A wire of uniform cross section and length l has a resistance of 16 ohm. It is cut into 4 equal parts each part is stretched uniformly to length l
Answers
A wire of uniform cross section area and length has a resistance of 16 ohm. It is cut into 4 equal parts and each part is stretched uniformly to length 'l' and all 4 parts are connected in parallel.
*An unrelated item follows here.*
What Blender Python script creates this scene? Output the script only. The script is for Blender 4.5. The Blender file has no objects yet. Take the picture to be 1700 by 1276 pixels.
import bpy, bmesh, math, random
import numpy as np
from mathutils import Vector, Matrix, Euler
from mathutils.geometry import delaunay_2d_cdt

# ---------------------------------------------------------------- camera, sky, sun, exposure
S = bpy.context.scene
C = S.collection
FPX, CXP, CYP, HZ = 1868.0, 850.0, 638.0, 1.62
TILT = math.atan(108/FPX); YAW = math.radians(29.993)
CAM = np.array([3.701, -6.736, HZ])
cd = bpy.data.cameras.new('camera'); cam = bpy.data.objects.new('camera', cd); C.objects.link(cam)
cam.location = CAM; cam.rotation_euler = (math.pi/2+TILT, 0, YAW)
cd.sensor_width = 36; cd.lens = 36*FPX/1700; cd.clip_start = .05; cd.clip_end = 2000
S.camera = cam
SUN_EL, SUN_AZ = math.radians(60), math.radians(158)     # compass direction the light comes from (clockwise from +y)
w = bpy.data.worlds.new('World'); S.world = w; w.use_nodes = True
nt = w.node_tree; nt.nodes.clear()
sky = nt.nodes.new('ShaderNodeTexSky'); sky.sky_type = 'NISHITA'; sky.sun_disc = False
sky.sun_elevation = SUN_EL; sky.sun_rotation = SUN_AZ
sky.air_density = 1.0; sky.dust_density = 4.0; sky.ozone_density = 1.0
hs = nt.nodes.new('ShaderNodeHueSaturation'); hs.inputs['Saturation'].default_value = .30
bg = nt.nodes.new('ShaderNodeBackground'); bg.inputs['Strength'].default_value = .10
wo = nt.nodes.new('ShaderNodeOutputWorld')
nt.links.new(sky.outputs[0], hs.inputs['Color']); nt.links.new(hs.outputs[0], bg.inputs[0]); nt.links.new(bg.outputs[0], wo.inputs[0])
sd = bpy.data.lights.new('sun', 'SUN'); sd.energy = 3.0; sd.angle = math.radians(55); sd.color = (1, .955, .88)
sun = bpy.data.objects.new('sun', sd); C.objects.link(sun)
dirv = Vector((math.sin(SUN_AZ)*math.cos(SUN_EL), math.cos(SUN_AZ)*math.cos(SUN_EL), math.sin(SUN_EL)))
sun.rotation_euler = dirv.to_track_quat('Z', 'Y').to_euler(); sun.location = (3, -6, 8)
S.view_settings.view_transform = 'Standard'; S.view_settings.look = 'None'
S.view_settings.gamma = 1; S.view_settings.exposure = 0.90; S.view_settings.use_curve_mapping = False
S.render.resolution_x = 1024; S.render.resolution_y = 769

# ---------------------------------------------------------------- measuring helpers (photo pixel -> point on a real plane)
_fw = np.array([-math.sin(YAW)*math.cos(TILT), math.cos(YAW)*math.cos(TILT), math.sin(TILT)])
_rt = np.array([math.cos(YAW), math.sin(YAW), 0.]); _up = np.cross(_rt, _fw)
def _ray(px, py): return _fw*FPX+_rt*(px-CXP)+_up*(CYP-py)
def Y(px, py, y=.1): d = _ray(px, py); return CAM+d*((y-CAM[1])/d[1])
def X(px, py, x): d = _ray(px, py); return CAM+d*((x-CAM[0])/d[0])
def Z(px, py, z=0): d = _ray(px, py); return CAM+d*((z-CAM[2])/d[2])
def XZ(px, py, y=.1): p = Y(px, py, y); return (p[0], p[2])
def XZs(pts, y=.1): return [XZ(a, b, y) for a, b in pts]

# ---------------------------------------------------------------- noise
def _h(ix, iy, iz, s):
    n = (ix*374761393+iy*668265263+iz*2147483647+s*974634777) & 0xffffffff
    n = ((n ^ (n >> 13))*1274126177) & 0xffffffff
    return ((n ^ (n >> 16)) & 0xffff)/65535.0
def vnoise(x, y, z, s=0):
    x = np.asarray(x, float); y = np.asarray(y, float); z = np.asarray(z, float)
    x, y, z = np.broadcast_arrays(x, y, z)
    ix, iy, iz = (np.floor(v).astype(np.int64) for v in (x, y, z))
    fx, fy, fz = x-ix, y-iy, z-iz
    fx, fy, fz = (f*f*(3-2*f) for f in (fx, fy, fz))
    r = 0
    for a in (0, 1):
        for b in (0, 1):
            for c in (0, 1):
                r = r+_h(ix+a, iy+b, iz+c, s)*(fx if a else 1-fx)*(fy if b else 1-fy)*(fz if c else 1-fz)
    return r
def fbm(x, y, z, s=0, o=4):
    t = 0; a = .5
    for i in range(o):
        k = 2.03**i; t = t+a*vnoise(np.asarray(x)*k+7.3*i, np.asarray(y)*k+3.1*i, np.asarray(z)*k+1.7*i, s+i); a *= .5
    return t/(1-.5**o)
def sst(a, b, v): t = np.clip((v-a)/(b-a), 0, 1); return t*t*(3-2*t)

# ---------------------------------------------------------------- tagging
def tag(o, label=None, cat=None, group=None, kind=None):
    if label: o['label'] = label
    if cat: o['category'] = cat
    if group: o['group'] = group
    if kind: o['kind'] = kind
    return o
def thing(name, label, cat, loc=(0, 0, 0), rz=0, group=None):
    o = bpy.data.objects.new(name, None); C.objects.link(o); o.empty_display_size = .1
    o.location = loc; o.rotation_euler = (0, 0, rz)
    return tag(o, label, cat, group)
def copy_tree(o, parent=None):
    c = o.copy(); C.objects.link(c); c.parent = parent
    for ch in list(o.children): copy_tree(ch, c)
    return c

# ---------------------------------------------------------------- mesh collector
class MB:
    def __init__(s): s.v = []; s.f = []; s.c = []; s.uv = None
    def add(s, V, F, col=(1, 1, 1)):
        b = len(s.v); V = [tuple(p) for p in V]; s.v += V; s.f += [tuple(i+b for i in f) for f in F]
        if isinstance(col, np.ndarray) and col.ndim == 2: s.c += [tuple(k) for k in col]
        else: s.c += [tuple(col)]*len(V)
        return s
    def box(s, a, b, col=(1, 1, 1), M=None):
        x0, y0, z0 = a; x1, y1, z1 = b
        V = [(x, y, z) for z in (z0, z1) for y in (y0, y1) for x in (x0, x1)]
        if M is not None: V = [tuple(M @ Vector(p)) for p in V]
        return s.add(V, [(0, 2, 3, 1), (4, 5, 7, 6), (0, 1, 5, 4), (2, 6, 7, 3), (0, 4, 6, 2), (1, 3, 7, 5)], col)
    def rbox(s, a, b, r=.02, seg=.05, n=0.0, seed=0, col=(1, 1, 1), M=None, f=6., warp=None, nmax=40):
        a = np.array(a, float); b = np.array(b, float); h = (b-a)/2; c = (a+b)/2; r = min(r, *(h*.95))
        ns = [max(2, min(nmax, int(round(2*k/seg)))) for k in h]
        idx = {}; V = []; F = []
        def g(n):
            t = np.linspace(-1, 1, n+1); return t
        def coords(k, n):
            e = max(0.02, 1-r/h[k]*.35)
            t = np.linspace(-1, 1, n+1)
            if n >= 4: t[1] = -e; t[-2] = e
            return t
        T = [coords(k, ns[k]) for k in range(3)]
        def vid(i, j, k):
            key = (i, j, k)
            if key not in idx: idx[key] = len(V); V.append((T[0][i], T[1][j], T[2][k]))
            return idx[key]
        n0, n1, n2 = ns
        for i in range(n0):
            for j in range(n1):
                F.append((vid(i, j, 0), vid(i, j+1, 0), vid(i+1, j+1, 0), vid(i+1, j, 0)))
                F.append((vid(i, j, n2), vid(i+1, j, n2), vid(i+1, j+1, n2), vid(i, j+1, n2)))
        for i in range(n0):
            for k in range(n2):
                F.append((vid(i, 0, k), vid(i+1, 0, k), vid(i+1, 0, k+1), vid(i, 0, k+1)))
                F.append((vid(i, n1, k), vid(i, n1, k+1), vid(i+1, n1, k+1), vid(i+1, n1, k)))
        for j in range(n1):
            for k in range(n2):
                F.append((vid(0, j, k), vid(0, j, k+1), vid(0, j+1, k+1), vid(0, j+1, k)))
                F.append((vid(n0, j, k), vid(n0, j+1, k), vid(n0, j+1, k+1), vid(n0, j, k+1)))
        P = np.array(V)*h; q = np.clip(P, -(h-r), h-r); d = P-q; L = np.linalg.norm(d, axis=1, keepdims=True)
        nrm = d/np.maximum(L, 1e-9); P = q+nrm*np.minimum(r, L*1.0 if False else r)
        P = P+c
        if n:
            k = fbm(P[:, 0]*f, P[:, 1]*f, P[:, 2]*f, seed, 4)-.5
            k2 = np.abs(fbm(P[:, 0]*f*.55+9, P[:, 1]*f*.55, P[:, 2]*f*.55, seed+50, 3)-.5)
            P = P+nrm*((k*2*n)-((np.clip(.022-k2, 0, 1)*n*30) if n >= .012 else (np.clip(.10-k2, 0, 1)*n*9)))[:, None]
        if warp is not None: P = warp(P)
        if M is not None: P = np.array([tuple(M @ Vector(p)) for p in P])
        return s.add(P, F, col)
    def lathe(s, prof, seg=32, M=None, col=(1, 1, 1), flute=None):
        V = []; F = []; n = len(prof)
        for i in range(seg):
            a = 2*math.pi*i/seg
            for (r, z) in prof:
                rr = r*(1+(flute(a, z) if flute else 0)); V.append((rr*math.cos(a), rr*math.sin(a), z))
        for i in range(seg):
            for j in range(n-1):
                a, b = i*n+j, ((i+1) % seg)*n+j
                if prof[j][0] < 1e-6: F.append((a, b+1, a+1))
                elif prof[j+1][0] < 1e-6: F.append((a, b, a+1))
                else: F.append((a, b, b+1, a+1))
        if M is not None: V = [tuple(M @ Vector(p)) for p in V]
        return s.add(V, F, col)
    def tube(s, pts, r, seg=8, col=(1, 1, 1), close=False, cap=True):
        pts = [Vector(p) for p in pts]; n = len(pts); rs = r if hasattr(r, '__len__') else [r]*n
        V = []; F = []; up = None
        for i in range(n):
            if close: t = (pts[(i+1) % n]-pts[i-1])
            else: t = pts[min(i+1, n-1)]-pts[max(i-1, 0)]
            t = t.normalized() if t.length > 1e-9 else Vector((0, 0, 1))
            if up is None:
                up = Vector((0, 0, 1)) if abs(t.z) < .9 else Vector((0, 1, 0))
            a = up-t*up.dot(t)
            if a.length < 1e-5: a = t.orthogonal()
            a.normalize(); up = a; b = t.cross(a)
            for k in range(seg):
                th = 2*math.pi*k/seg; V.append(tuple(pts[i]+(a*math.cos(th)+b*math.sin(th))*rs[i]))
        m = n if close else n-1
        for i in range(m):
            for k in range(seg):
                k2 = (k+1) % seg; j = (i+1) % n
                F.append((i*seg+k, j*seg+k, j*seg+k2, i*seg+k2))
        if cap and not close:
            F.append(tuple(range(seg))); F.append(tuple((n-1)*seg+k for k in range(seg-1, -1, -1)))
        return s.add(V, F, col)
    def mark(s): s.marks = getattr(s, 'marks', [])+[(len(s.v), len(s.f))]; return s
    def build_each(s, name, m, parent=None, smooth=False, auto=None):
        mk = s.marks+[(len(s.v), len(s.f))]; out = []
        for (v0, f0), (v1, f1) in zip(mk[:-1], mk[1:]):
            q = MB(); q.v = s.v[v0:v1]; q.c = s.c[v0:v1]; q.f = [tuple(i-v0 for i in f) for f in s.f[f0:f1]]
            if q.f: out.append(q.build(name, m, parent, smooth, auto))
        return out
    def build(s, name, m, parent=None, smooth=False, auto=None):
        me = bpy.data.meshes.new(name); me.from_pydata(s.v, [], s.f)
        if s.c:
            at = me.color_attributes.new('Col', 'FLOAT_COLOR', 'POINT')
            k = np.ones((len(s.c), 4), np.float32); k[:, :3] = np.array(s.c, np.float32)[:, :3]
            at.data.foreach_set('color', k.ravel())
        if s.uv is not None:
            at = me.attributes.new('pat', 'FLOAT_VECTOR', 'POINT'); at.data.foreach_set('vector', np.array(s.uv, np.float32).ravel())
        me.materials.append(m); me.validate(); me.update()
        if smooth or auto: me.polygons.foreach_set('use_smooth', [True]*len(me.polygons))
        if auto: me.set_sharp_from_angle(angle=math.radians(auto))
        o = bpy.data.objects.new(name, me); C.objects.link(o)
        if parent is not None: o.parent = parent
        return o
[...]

Calculate the total resistance of combination so formed.
A wire of length l and cross sectional area A has a resistance of 16Ω.
it is cut into 4 equal parts and each part is stretched uniformly to length l.
as area of each piece becomes 1/4th of A.
use formula , R = ρl/A
resistance of initial wire , R = ρl/A = 16Ω
resistance of each piece , R' = ρl'/A'
here, l' = l and A' = A/4
so, R' = ρl/(A/4) = 4(ρl/A) = 4R = 64Ω
hence, resistance of each piece of wire is 64Ω.
now all pieces are joined in parallel combination.
so, 1/Req = 1/R' + 1/R' + 1/R' + 1/R'
= 4/R'
= 4/64Ω = 1/16Ω
hence, Req = 16Ω
Answer:16 ohms
Explanation:
The resistance of each part,before stretching ,is 4 ohms and after stretching to 4 times its length,becomes 4×(4)^2=64 ohms.